:: REQUIRED WORK ::
Return verbatim everything from the first line through the line that contains "SC.camera = cam", and stop there.

■ ■ ■ ■ ■ ■ ■

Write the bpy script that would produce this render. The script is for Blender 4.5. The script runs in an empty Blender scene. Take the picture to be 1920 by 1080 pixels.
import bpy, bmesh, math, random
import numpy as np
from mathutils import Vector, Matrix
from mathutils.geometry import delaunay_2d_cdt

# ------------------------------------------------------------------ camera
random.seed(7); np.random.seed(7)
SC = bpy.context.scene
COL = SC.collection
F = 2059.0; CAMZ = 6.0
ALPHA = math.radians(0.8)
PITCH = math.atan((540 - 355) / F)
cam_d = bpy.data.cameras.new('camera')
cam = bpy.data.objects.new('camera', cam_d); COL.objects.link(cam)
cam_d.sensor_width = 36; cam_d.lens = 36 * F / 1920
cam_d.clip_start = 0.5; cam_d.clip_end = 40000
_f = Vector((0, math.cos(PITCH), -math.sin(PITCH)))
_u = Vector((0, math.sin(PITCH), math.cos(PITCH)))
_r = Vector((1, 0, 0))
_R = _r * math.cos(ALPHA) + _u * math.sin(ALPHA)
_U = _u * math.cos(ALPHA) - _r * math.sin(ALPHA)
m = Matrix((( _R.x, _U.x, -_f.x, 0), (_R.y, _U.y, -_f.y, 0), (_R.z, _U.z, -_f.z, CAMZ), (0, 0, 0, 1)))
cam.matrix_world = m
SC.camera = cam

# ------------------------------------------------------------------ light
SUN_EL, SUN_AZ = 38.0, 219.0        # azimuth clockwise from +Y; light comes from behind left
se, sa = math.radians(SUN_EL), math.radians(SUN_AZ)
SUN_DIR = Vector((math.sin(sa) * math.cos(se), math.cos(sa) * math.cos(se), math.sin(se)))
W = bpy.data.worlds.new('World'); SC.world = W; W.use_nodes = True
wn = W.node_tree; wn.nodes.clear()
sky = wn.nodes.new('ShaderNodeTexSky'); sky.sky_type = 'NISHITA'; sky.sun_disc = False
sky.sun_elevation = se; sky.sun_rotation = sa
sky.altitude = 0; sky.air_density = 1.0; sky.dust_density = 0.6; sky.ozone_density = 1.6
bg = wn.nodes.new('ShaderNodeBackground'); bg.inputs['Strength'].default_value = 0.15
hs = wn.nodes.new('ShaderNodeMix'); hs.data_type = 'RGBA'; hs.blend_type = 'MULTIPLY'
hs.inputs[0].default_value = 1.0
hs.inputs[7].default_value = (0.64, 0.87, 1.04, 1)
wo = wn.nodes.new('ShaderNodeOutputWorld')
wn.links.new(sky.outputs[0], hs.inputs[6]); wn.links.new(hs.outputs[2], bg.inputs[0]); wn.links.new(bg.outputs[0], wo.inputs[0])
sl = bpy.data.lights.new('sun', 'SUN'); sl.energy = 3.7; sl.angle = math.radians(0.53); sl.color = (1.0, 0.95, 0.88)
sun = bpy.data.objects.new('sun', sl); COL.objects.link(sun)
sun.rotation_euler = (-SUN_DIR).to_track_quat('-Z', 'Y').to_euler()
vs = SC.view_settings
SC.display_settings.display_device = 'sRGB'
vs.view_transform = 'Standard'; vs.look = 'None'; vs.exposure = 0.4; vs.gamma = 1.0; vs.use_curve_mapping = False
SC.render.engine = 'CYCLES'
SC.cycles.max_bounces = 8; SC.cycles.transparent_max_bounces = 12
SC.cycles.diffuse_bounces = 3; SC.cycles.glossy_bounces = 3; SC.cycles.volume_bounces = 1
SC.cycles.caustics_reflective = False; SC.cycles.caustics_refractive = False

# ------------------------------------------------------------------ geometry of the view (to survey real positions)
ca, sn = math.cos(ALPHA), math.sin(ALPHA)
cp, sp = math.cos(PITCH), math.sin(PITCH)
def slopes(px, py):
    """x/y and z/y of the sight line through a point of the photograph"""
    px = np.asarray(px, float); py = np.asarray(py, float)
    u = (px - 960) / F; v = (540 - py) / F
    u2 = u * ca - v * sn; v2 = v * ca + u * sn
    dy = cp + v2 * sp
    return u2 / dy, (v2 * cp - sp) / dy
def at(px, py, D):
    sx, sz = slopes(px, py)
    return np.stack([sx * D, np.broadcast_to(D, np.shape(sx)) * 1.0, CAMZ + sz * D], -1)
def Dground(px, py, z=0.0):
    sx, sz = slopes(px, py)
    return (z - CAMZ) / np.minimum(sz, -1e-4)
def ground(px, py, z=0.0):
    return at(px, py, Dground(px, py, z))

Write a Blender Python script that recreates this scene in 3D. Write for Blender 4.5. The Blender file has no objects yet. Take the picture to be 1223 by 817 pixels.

■ ■ ■ ■ ■ ■ ■

:: WRITTEN ANSWER ::
Write the bpy script that would produce this render. The script is for Blender 4.5. The script runs in an empty Blender scene. Take the picture to be 1920 by 1080 pixels.
import bpy, bmesh, math, random
import numpy as np
from mathutils import Vector, Matrix
from mathutils.geometry import delaunay_2d_cdt

# ------------------------------------------------------------------ camera
random.seed(7); np.random.seed(7)
SC = bpy.context.scene
COL = SC.collection
F = 2059.0; CAMZ = 6.0
ALPHA = math.radians(0.8)
PITCH = math.atan((540 - 355) / F)
cam_d = bpy.data.cameras.new('camera')
cam = bpy.data.objects.new('camera', cam_d); COL.objects.link(cam)
cam_d.sensor_width = 36; cam_d.lens = 36 * F / 1920
cam_d.clip_start = 0.5; cam_d.clip_end = 40000
_f = Vector((0, math.cos(PITCH), -math.sin(PITCH)))
_u = Vector((0, math.sin(PITCH), math.cos(PITCH)))
_r = Vector((1, 0, 0))
_R = _r * math.cos(ALPHA) + _u * math.sin(ALPHA)
_U = _u * math.cos(ALPHA) - _r * math.sin(ALPHA)
m = Matrix((( _R.x, _U.x, -_f.x, 0), (_R.y, _U.y, -_f.y, 0), (_R.z, _U.z, -_f.z, CAMZ), (0, 0, 0, 1)))
cam.matrix_world = m
SC.camera = cam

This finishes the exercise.